Traditional Banking --->E-banking: Variation in technological knowledge

New information technologies and emerging business forces have triggered a new wave of financial innovation in the banking industry in the form of electronic banking. To explore the nature and real impact of IT on the banking sector, it is imperative to know how technological knowledge has changed from traditional banking to e-banking.The key differences between the traditional bricks-and-mortar banking and e-banking in the IT-infrastructure can be summarized in the Table format shown above.

Before the emergence of e-banking, the IT-infrastructure in banking shifted from mainframe to PCs, to client/server. The traditional IT-architectures were embodied in desktop computing and wired networking architecture, which was supported by proprietary electronic network like wide area network (WAN) and value-added network (VAN).

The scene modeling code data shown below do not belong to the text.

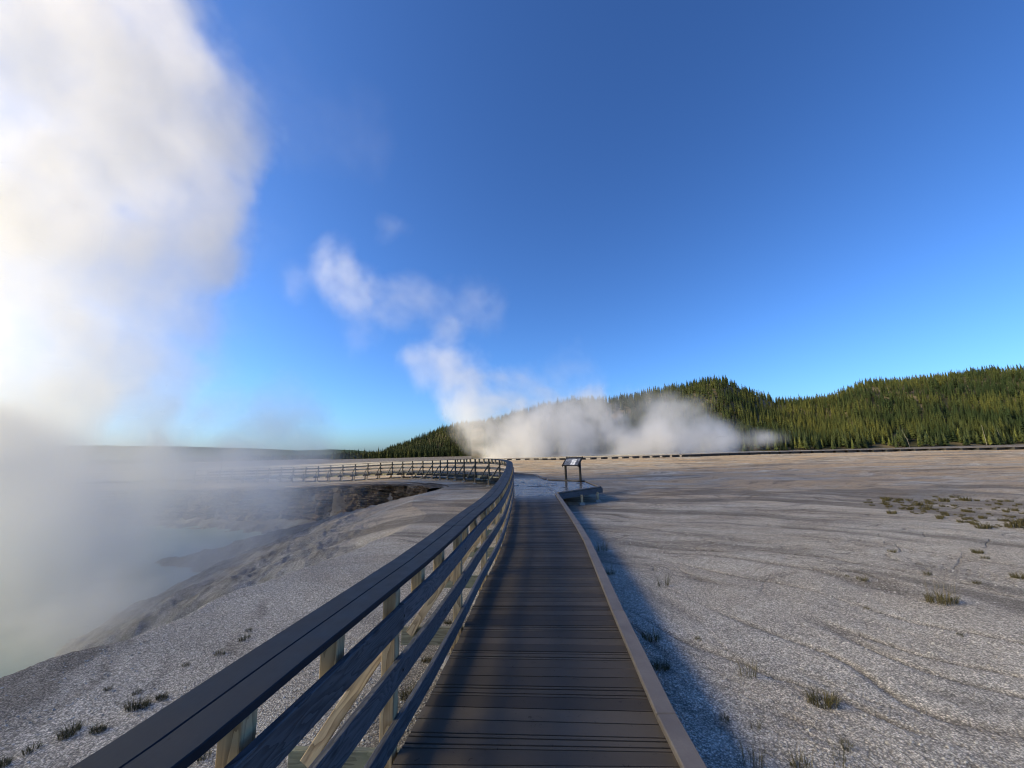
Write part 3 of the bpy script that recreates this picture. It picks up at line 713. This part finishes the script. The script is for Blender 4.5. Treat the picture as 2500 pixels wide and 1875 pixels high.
def tuft(px, py, me, label, group, scale=1.0, stems=None, name='grass_tuft', cat='grass tuft', sz=1.0):
    p = ground_at(px, py)
    if stems is None:
        o = link(name, me, None); o.location = p; o.rotation_euler[2] = random.uniform(0, 6.28); o.scale = (scale, scale, scale*sz); return tag(o, label, cat, group)
    r = empty(name, p, label, cat, group); r.rotation_euler[2] = random.uniform(-.4, .4)
    a = link('blades', me, None, r); a.scale = (scale,)*3; b = link('dry_stems', stems, None, r); b.scale = (scale,)*3
    return r
GR, GL = 'grass tufts on the plain right of the boardwalk', 'grass tufts between the railing and the crater rim'
tuft(2300, 1470, tm_stemmy, 'large grass tuft with tall dry upright stems, standing alone on the gravel at right', GR, 1.5, st_mesh)
tuft(2010, 1718, tm_dense, 'dark dense grass tuft on the open gravel at lower right, without tall stems', GR, 0.95)
tuft(1612, 1632, tm_dense, 'dark round grass tuft pressed against the kerb, second up from the bottom of the photo', GR, 0.75)
tuft(1590, 1560, tm_small, 'spreading grass tuft beside the kerb just above the dark round one', GR, 1.7)
tuft(1490, 1402, tm_small, 'small dark grass tuft at the kerb beneath a few bare stems', GR, 1.3, st_mesh2)
tuft(1470, 1345, tm_wispy, 'sparse wispy stalks beside the kerb, farthest up the walkway', GR, 1.6, st_mesh2)
tuft(1705, 1562, tm_small, 'tiny upright grass tuft on blue-grey gravel a step right of the kerb', GR, 0.7)
tuft(1825, 1652, tm_wispy, 'thin see-through grass tuft between the kerb and the dark dense tuft', GR, 1.1, st_mesh2)
tuft(1770, 1762, tm_small, 'small green grass tuft low in the photo, closest to the kerb corner', GR, 0.8)
tuft(1845, 1780, tm_wispy, 'faint grass tuft just right of the small green one near the bottom edge', GR, 0.6)
tuft(2065, 1822, tm_small, 'little green grass tuft alone below the dark dense tuft', GR, 0.8)
tuft(1835, 1868, tm_wispy, 'grass stalks cut by the bottom edge of the photo, nearest the kerb', GR, 1.0, st_mesh2)
tuft(1955, 1872, tm_small, 'dark grass tuft cut by the bottom edge of the photo, middle one', GR, 1.1, st_mesh2)
tuft(2055, 1868, tm_wispy, 'wispy grass tuft at the bottom edge of the photo, farthest right', GR, 1.0)
tuft(2265, 1403, tm_small, 'low grass tuft directly behind the tall-stemmed one', GR, 1.1)
tuft(2385, 1425, tm_small, 'pale small grass tuft right of and behind the tall-stemmed one', GR, 0.9)
tuft(2492, 1412, tm_dense, 'grass tuft cut by the right edge of the photo', GR, 0.9, st_mesh2)
tuft(2105, 1416, tm_small, 'dark flat grass tuft left of the tall-stemmed one', GR, 1.3)
tuft(2069, 1408, tm_small, 'tiny dark grass tuft just left of the dark flat one', GR, 0.6)
tuft(2117, 1488, tm_small, 'tiny dark grass tuft in front of the dark flat one', GR, 0.6)
tuft(2345, 1552, tm_small, 'tiny dark grass tuft alone below the tall-stemmed one', GR, 0.6)
tuft(2178, 1348, tm_small, 'small mound of grass on pale gravel left below the scattered patch', GR, 1.2)
tuft(2387, 1350, tm_dense, 'rounded grass tuft below the scattered patch of low plants', GR, 0.8)
tuft(2404, 1364, tm_small, 'smaller grass tuft touching the rounded one from the right', GR, 1.1)
tuft(1498, 1478, tm_wispy, 'faint stalks at the kerb between two dark tufts', GR, 0.9)
tuft(1620, 1432, tm_wispy, 'low grey dry grass tuft on the gravel a few steps beyond the kerb', GR, 1.6)
tuft(608, 1541, tm_small, 'brown grass tuft nearest the dark cap rail, left of the first visible post', GL, 0.78)
tuft(598, 1561, tm_small, 'flat sprawling grass tuft just below the brown one', GL, 1.09)
tuft(536, 1598, tm_small, 'yellow-green grass tuft midway down the slope beside the railing', GL, 0.94)
tuft(455, 1626, tm_small, 'small dark grass tuft left of the yellow-green one', GL, 0.70)
tuft(335, 1728, tm_dense, 'long dark green grass tuft half behind the cap rail', GL, 0.78)
tuft(395, 1706, tm_dense, 'bushy green grass tuft touching the cap rail above the long dark one', GL, 0.47)
tuft(170, 1792, tm_dense, 'spreading olive grass tuft near the lower left corner', GL, 0.70)
tuft(238, 1785, tm_dense, 'olive grass tuft right of the spreading one at lower left', GL, 0.55)
tuft(262, 1684, tm_small, 'tiny isolated grass tuft on gravel above the long dark one', GL, 0.62)
tuft(335, 1692, tm_small, 'small olive grass tuft just above the long dark one', GL, 0.70)
tuft(80, 1832, tm_small, 'sparse grass tuft at the bottom of the left edge', GL, 0.86)
tuft(5, 1868, tm_dense, 'dark grass tuft in the very lower left corner', GL, 0.47)
tuft(500, 1850, tm_small, 'grass tuft below the cap rail at the bottom of the photo', GL, 0.78)
tuft(590, 1805, tm_small, 'grass tuft seen between cap rail and upper rail', GL, 0.70)
tuft(998, 1700, tm_dense, 'leafy dark green tuft beneath the deck edge beside the first post', GL, 0.70)
tuft(1042, 1615, tm_dense, 'green tuft beneath the deck edge between first and second outrigger', GL, 0.47)
tuft(1093, 1522, tm_dense, 'green tuft beneath the deck edge beside the second post', GL, 0.47)
GP = 'low plants scattered in a patch at far right'
pm = [blade_mesh('plant_a', 110, 0.13, 0.02, 0.11, 0.9, 0.005, 21), blade_mesh('plant_b', 80, 0.09, 0.02, 0.08, 1.0, 0.005, 22)]
PLANTM = mat_leaf('low_plant_leaves', (0.035, 0.032, 0.014), (0.13, 0.11, 0.045), 5)
for m_ in pm: m_.materials.append(PLANTM)
rnd = random.Random(5); cnt = 0
spots = [(2164,1222,1.6),(2220,1222,1.2),(2240,1234,1.5),(2270,1230,1.3),(2304,1224,1.6),(2356,1222,2.2),(2329,1215,1.0),(2177,1254,1.6),(2400,1290,1.5),(2475,1287,2.0),(2490,1280,1.6),(2283,1214,1.0),(2197,1222,1.0),(2345,1275,1.2),(2262,1242,1.2)]
while cnt < 150:
    px = rnd.uniform(2100, 2530); lo = 1222+max(0, (px-2200))*0.02; hi = 1238+max(0, px-2150)*0.20
    py = rnd.uniform(lo-4, hi)
    if px < 2150 and rnd.random() < 0.6: continue
    spots.append((px, py, rnd.uniform(0.35, 0.95))); cnt += 1
for i, (px, py, sc) in enumerate(spots):
    big = sc > 1.45
    tuft(px, py, pm[i % 2], 'bigger olive low plant among the scattered patch on the plain at far right' if big else 'small low green plant in the scattered patch on the plain at far right', GP, sc, None, 'low_plant', 'plant')

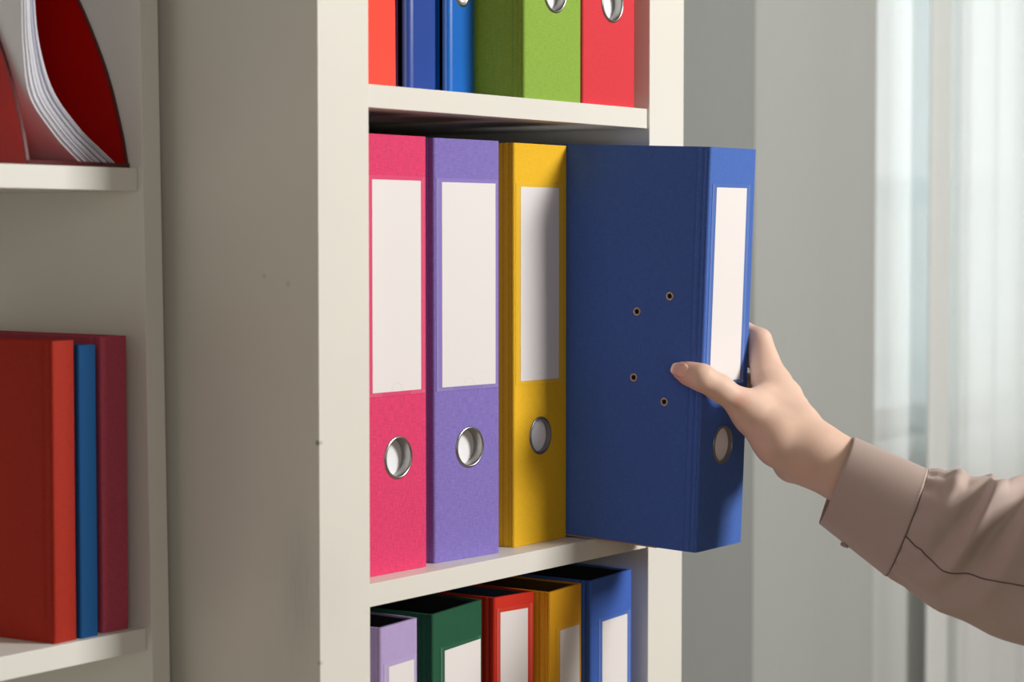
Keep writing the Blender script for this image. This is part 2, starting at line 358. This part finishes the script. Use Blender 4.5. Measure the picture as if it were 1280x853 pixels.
        if dots:
            bm = bmesh.new(); s = .00052; pitch = .00165
            def dot(x, z):
                c0 = bm.verts.new((x, -.00062, z)); q = [bm.verts.new((x+s*a, -.00027, z+s*b)) for a, b in ((-1, 0), (0, -1), (1, 0), (0, 1))]
                for j in range(4): bm.faces.new((q[j], q[(j+1) % 4], c0))
            nz = int((pz1-pz0)/pitch)
            for i in range(nz):
                z = pz0+pitch*(i+.5)
                for xx in (px0+.0012, px1-.0026): dot(xx, z); dot(xx+.0013, z+pitch/2)
            nb = int((px1-px0)*.27/pitch)
            for i in range(nb):
                for xx in (px0+pitch*i+.001, px1-pitch*i-.001): dot(xx, pz0+.0006); dot(xx+pitch*.5, pz0+.0018)
            tag(obj('weld_dots', bm, plain('weld_dot', light, .35), pk), kind='stuff')
    for (y, z) in eyelets:
        ey = obj('eyelet', lathe([(.0036, 0), (.0034, -.0006), (.0028, -.0009), (.0021, -.0006), (.0018, 0), (.0018, .0008), (.0036, .0008)], 28, (-ch, y, z), axis='x', close=True), M_BRONZE, r, 60)
        obj('eyelet_hole', lathe([(.0019, 0), (.00002, 0)], 20, (-ch-.00015, y, z), axis='x'), M_DARKHOLE, ey)
    if board_edge: obj('board_edge', box(-ch-.0004, .0024-ch, .036, D-.001, -.0004, .0006), M_CARD, r)
    if skew:      # the case leans out of square: spine slanted against the parallel covers
        for ch in r.children_recursive:
            for q_ in ch.data.vertices: q_.co.y += math.tan(skew)*(q_.co.x-W/2)
    return r
R_ = math.radians
GM = 'lever arch binders on the middle shelf'; GL = 'binders on the lower shelf'; GU = 'binders and folders on the upper shelf'
Hb = .3188
binder('pink linen lever arch binder, first on the middle shelf beside the thick upright', 'binder', (.0705, .0225, 1.2002), (0, 0, R_(-1.5)), .0757, Hb, .285, (222, 60, 108), paper=(.0137, .0683, .1326, .2862), ring=(.0424, .084, .0158), group=GM)
binder('purple linen lever arch binder between the pink and yellow binders', 'binder', (.1608, .0255, 1.2002), (0, 0, R_(-5.5)), .0745, Hb, .285, (130, 114, 190), paper=(.0088, .0690, .1320, .2860), ring=(.0398, .0850, .0158), group=GM)
binder('yellow lever arch binder partly shaded by the pulled-out blue binder', 'binder', (.2645, .0262, 1.2002), (0, 0, 0), .0744, Hb, .285, (236, 184, 28), paper=(.0088, .0618, .1310, .2845), ring=(.0362, .0862, .0152), metal=M_DARKM, deep=.0036, dots=False, group=GM, var=.08)
binder('dark blue lever arch binder being pulled out of the middle shelf by a hand', 'binder', (.3423, -.0941, 1.1969), (.0403, -.0044, .008), .0735, .3185, .285, (70, 106, 184), paper=(.0110, .0590, .134, .2872), ring=(.0360, .0830, .0155), metal=M_DARKM, deep=.0026, var=.12, board_edge=True,
       eyelets=((.0316, .2006), (.0615, .1867), (.0624, .1339), (.0333, .1168)), group=GM)
Z0 = .8486
binder('lilac narrow binder at the left end of the lower shelf, black inside', 'binder', (.0715, .0076, Z0), (0, 0, 0), .0500, .3176, .27, (180, 160, 206), kind='paper', paper=(.0105, .0440, .13, .2880), dots=True, group=GL, skew=R_(6))
binder('dark green wide binder on the lower shelf between the lilac and red binders', 'binder', (.1372, .0142, Z0), (0, 0, 0), .0765, .3176, .28, (26, 84, 58), paper=(.0175, .0730, .13, .2880), group=GL, var=.1, skew=R_(8))
binder('bright red narrow binder on the lower shelf with grey-white label and teal inside', 'binder', (.2255, .0135, Z0), (0, 0, 0), .0450, .3176, .28, (205, 44, 26), kind='paper', paper=(.0065, .0365, .13, .3055), group=GL, lining=plain('teal_lining', (30, 58, 74), .6), skew=R_(-9), ch=0.0004)
binder('amber yellow binder on the lower shelf between red and blue ones', 'binder', (.2735, .0008, Z0), (0, 0, 0), .0545, .3172, .28, (226, 162, 26), kind='paper', paper=(.0165, .0492, .13, .2845), dots=False, group=GL, lining=plain('brown_lining', (92, 62, 22), .7), skew=R_(6.5), ch=0.0004)
binder('medium blue binder on the lower shelf, last on the right', 'binder', (.3382, .0058, Z0), (0, 0, 0), .0735, .3176, .28, (62, 100, 186), paper=(.0195, .0640, .13, .2815), dots=True, group=GL, var=.08, skew=R_(5.5))
Z1 = 1.5522
binder('orange-red plain plastic folder at the left end of the upper shelf', 'folder', (.0935, .050, Z1), (0, R_(-.5), 0), .054, .318, .26, (250, 82, 66), name='plastic_folder', kind='gloss', rc=.001, group=GU)
binder('royal blue glossy ring binder with rounded spine beside the orange-red folder', 'binder', (.1600, .050, Z1), (0, 0, 0), .0405, .318, .27, (44, 74, 156), name='ring_binder', kind='gloss', rc=.008, group=GU, groove=False)
binder('bright azure glossy ring binder with a small metal finger ring', 'binder', (.2045, .046, Z1), (0, 0, 0), .0400, .318, .27, (24, 104, 196), name='ring_binder', kind='gloss', rc=.007, group=GU, groove=False, smallring=(.0195, .0790, .0090))
binder('lime green lever arch binder standing forward on the upper shelf', 'binder', (.2470, .0040, Z1), (0, 0, 0), .0790, .318, .285, (136, 172, 62), ring=(.042, .084, .0158), group=GU, var=.14, ch=0.0012)
binder('bright red lever arch binder, last on the right of the upper shelf', 'binder', (.3325, .0070, Z1), (0, 0, 0), .0778, .318, .285, (214, 54, 64), ring=(.043, .084, .0163), group=GU, var=.08)

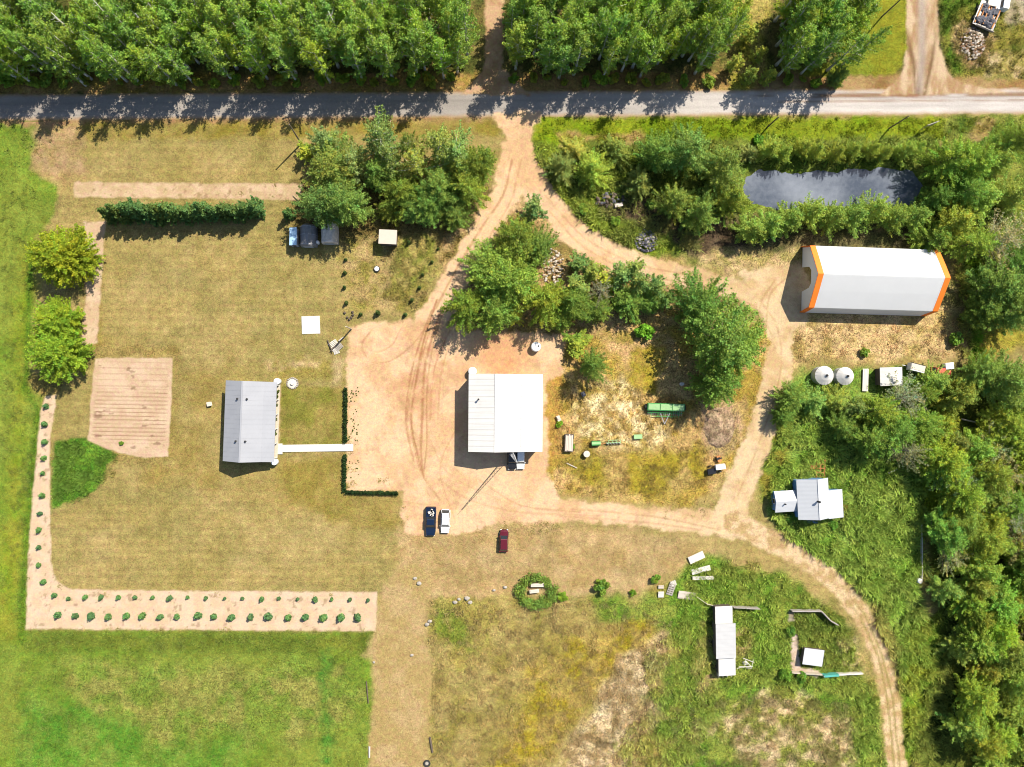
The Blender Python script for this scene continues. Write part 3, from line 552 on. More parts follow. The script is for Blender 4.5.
for x, y in [(730,70),(742,84),(752,62),(745,40),(760,84),(735,20)]:
    b_ = U(x, y); tree('poplar', b_.x, b_.y, rt.uniform(.9,1.2), 'small yellowish tree in the grassy gap between two woods north of the road', 'small trees in the grassy gap', (1.35,1.15,.8), rt.uniform(.5,.9))
for x, y in [(40,48),(66,30),(95,52),(130,38),(168,50),(215,30),(262,52),(300,40),(345,50),(380,34),(420,56),(110,20),(20,24),(330,22)]:
    p = U(x, y); k_ = MB(); hh = rt.uniform(13.5, 16); k_.tube([(0,0,0),(.1,.1,hh*.5),(rt.uniform(-.5,.5),rt.uniform(-.5,.5),hh)], [.17,.12,.05], 6)
    t = thing('bare_aspen', 'bare white aspen stem standing among the leafy aspens of the long wood', 'tree', p, rt.uniform(0,6), 'bare stems in the long wood'); k_.build('trunk', M['white_bark'], t, True); k_ = MB()
    for q in range(9): z = hh*rt.uniform(.5,.95); an = rt.uniform(0,6.28); L_ = rt.uniform(.5,1.3); k_.tube([(0,0,z),(L_*math.cos(an)*.6,L_*math.sin(an)*.6,z+.35),(L_*math.cos(an),L_*math.sin(an),z+.9)], [.035,.025,.012], 4)
    k_.build('twigs', M['white_bark'], t)
b_ = U(829, 84); tree('broad', b_.x, b_.y, .42, 'lone small dark tree at the road edge below the small wood', None, (.7,.75,.9), .6)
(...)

The electronic data interchange (EDI) provided computer-to-computer exchange of standardized electronic transaction documents and data. The value added networks provided higher security features and quarantined bandwidth. The traditional IT architecture was meant to support transaction functions within banks and did not provide much information because of limited bandwidth, platform dependency, and multiple software licenses. On the other hand, e-banking is embodied in Internet-based computing and wired or wireless networking, which is supported by a standard protocol. By relying on the open infrastructure and standardized protocol, the Internet provides an interoperable and worldwide networking model. Contrary to the limited bandwidth of the private network, the capacity of public Internet is abundant and nearly free. Moreover, the World Wide Web (WWW) can support the transmission of multimedia data.

The application platform of traditional banking is also different from e-banking. Based on the application platform, the web-based e-banking applications can be characterized as intense hypermedia systems. The e-banking applications are frequently multifunctional systems that integrates with existing front office, back office, and legacy information systems within the bank and often need to connect with trading partners and external stakeholders. To develop an e-banking application we require a combination of web site development techniques such as content and user interface design together with object-oriented Information systems development techniques.

Thus, internet technology has overturned the IT-infrastructure of branch-based networking and triggered changes in the knowledge about networking, data transmission, computing platform, interoperability, and system design. These novel online services are likely to be significant in differentiating e-banking from traditional retail banking. Today, the technological knowledge of traditional banking is becoming obsolete and banking industry is embracing new and advanced technology.